Southwest Quantum Information and Technology

Eleventh Annual Meeting, February 19-22, 2009
Seattle, Washington

Full Program | Thursday | Friday | Saturday | Sunday

SESSION 6: Ion Trap QI
Session Chair:
8:30-9:15	Luming Duan, University of Michigan (invited)
	Large Scale Quantum Computation in a Linear Ion Trap
	Abstract. Among the approaches to quantum computation, the trapped ion system remains as one of the leading candidates. The linear Paul trap provides the most convenient architecture for quantum gate operations over a few ions, and the basic requirements for quantum computation have been demonstrated in this setup. However, scaling up this system to a large number of qubits so far remains a formidable challenge because of several obstacles, including the instability of the linear structure and the difficulties of the sideband cooling and addressing for a large ion array. The recent approach to scalable ion trap computation thus has to use a more complicated architecture where the ions are shuttled over different trapping regions. Here, we propose a way to implement large-scale quantum computation in a linear trap by overcoming all the theoretical obstacles.

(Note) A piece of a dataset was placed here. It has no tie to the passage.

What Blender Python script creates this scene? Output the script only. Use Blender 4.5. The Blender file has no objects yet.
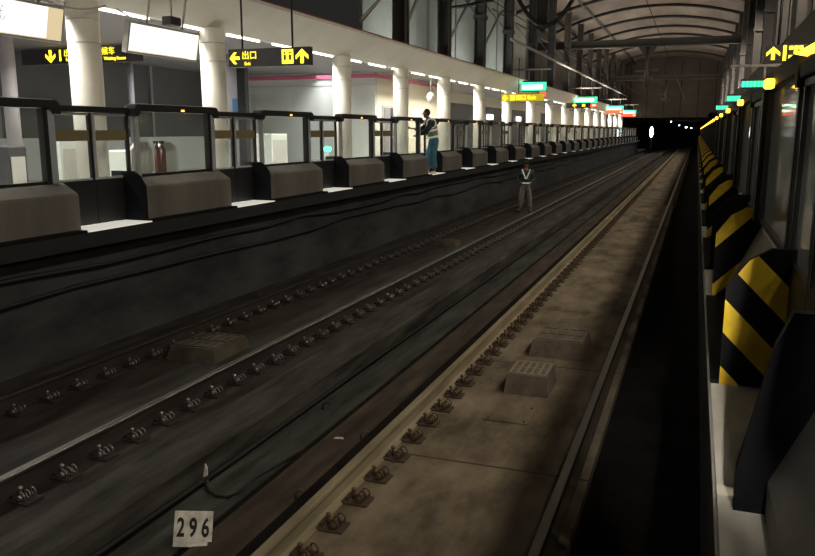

Through excitation of the transverse photon modes in an anharmonic trap, we show that high-fidelity quantum gates can be achieved on ions in a large linear architecture under the Doppler temperature without the requirement of sideband resolving.
9:15-10:45	John Jost, National Institute of Standards and Technology, Boulder
	Ion Motional Entanglement and Quantum Information Experiments at NIST*
	Abstract. I will summarize current trapped-ion quantum information processing (QIP) experiments at NIST. Quantum entanglement has been the subject of considerable research, in part due to its non intuitive nature and ubiquitous presence in QIP. For this reason it is of interest to study entanglement in a variety of systems. We demonstrate deterministic entanglement in a system pervasive in nature: mechanical oscillators. Here, the mechanical oscillators are composed of the vibrations of two Be+ - Mg+ ion pairs in spatially separate locations. The techniques demonstrated in this experiment are likely to form core components of large-scale trapped-ion QIP. Other work at NIST includes characterization of ion transport dynamics in a trap array that includes a 2-D junction, recent developments in micro-fabricated surface traps, and studies of dynamic decoupling. * supported by IARPA and the NIST Quantum Information Program
10:15-11:00	Christopher Monroe, JQI and University of Maryland (invited)
	Ion Trap Photonic Quantum Networks
	Abstract. The local manipulation and entanglement of nearby atomic ion qubits through their Coulomb interaction is now established as one of the most reliable ways to build entangled states. Trapped ions can also be coupled through a photonic channel, allowing for various remote probabilistic ion-ion entanglement protocols. Recent experiments have shown entanglement, a Bell inequality violation, teleportation, and operation of a two-qubit quantum gate between two ions separated by 1 meter. Despite the probabilistic nature of this ion/photon network, it can be efficiently scaled to much larger numbers of ions for distributed large-scale quantum computing and long-distance quantum communication, especially when accompanied by local Coulomb-mediated deterministic quantum gates. Future work will couple photons emitted from trapped ions into optical cavities, and perhaps interface trapped ion qubits with other optically-active qubits such as quantum dots.
11:00-11:30	Matt Dietrich, University of Washington
	Preparation and detection of a 137Ba+ hyperfine qubit
	Abstract. We report the initialization and state detection of 137Ba+ hyperfine qubits. We load 137Ba+ into a linear Paul trap by direct photoionization with a Xe discharge lamp. The qubit is initialized by optically pumping into the magnetic field insensitive hyperfine ground state (F=2 m_f=0). State selective shelving to the metastable D5/2 state is accomplished by adiabatic rapid passage using a 1762 nm fiber laser stabilized to a high-finesse cavity, a process which is used for high efficiency state detection. Single qubit rotations are accomplished by RF pulses at the hyperfine splitting (8.037 GHz). Rabi flops excited by individual ultrafast laser pulses have been demonstrated and future plans include using these pulses to generate controlled-phase gates between two ions on sub-microsecond time scale.